The Pre-writing Stage:
Step 1. Prepare (mentally, physically, environmentally...)
Step 2. Generate (question, interview, research, determine objectives)
Step 3. Organize (cluster, outline, subordinate, coordinate...)
Step 4. Develop (add details, examples, sensory word choices, action verbs, concrete nouns...)
The Writing Stage:
Step 5. Draft (a document written from the writer's perspective)
Step 6. Compose (a document written for the reader's perspective)
The Post-writing Stage:
Step 7. Incubate (allow time for relaxation or diversion from the writing task)
Step 8. Edit (add, delete, change..)
Step 9. Revise (make the edits)
Step 10. Proofread (correct any errors, distractions, or distortions)
Second Tip: Using a template for routine messages can simplify the Pre-writing Stage.
Third Tip: Write out the words of any acronym you want to use; follow the words with the acronym in parentheses, and use the acronym thereafter in the document.

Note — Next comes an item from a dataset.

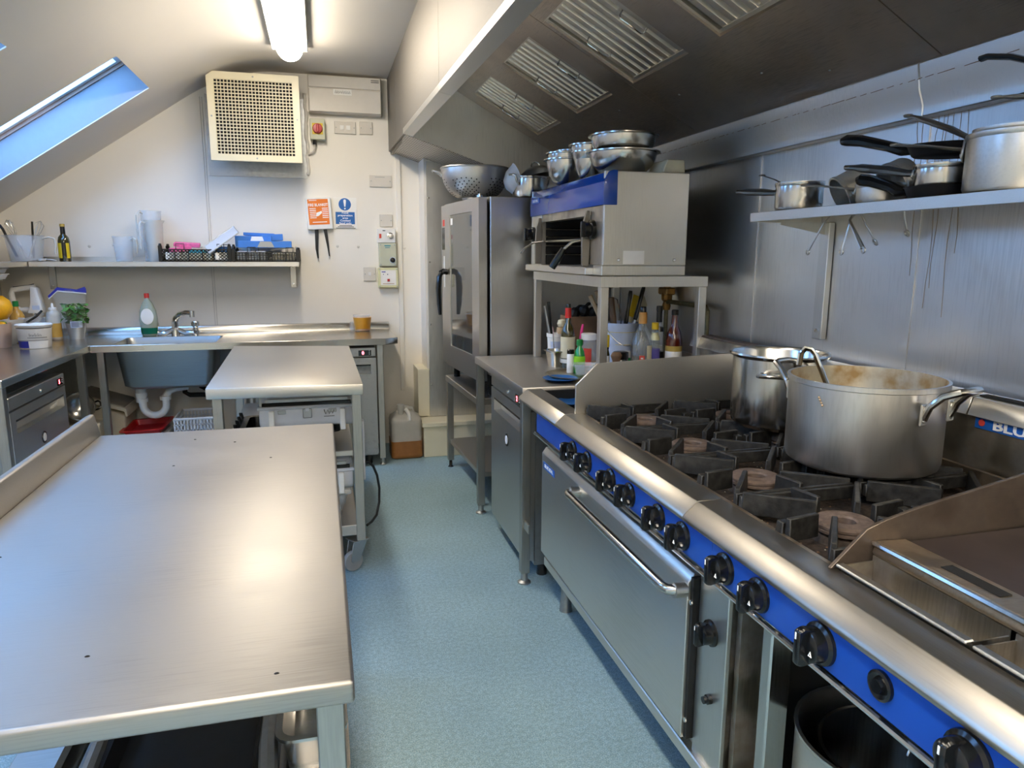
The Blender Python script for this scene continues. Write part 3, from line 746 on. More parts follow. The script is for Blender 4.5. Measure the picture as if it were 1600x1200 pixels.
for z in (.30, .62): p('hinge_bolt', G().lathe([(0, .004), (.006, .003), (.007, 0)], seg=8, T=Matrix.Translation((.846, 1.455, z)) @ Matrix.Rotation(-PI/2, 4, 'Y')), 'chrome', rg)
ps = p('side_panel', G().box(.862, 1.318, .22, .874, 1.445, .745), 'steel', rg, .002)
knob(1.385, x=.862, z=.575, s=.85, mark=False, par=ps)
p('push_button', G().lathe([(0, .02), (.009, .02), (.009, .012), (.012, .010), (.012, 0)], seg=12, T=Matrix.Translation((.862, 1.372, .41)) @ Matrix.Rotation(-PI/2, 4, 'Y')), 'black_plastic', ps)
p('base_rail', G().box(.850, 1.30, .185, .90, 2.66, .222), 'steel_range', rg, .003)
p('base_rail', G().box(.90, .40, .10, 1.58, 1.30, .125), 'steel_dirty', rg, .003)
# open cabinet under the griddle
p('cabinet_side', G().box(.885, 1.298, .125, 1.58, 1.316, .765), 'steel_dirty', rg)
p('cabinet_post', G().box(.905, 1.215, .125, .96, 1.25, .765), 'polished', rg, .004)
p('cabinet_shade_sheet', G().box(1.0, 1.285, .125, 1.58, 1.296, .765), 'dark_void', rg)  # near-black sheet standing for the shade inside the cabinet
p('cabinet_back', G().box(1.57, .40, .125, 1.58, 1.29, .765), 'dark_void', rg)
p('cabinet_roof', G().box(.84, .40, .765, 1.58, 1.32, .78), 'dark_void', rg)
for x in (.93, 1.5):
    for y in (2.6, 1.5, .6): p('range_foot', G().lathe([(0, 0), (.028, 0), (.024, .02), (.020, .17), (0, .17)], (x, y, 0), 12), 'galv', rg)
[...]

Fourth Tip: Ask for help from others to edit and proofread. Remember you should be your first proofreader and your last proofreader; nonetheless, you are also your worst proofreader. Why? Because you know what you meant to say and may not recognize that you failed to say it clearly.
Fifth Tip: Use reverse scheduling to make appointments with yourself for the writing process--step by step--to be completed before your deadline!

Writer's Bill of Rights

The writer has the right
1. To ask questions to explore the audience, the purpose, and pertinent content.
2. To think and plan before writing a sentence.
3. To draft out of order and rearrange later.
4. To use punctuation to guide the reader's understanding, sentence by sentence.
5. To add transitions to plot a logical progression of thoughts.
6. To use spell check and a collegiate-size, hardcopy dictionary.
7. To use grammar check and a style guide, such as William Sabin's Gregg Manual of Style.
8. To read aloud to hear the word choices, flow, and tone.
9. To ask a trusted reader to give feedback.
10. To revise and rewrite to satisfaction or perfection, as time and task warrant.
Furthermore, these rights assist the writer in fulfilling the writer's duty: making the reader's job of reading, comprehending, thinking--and maybe, even, agreeing--easy.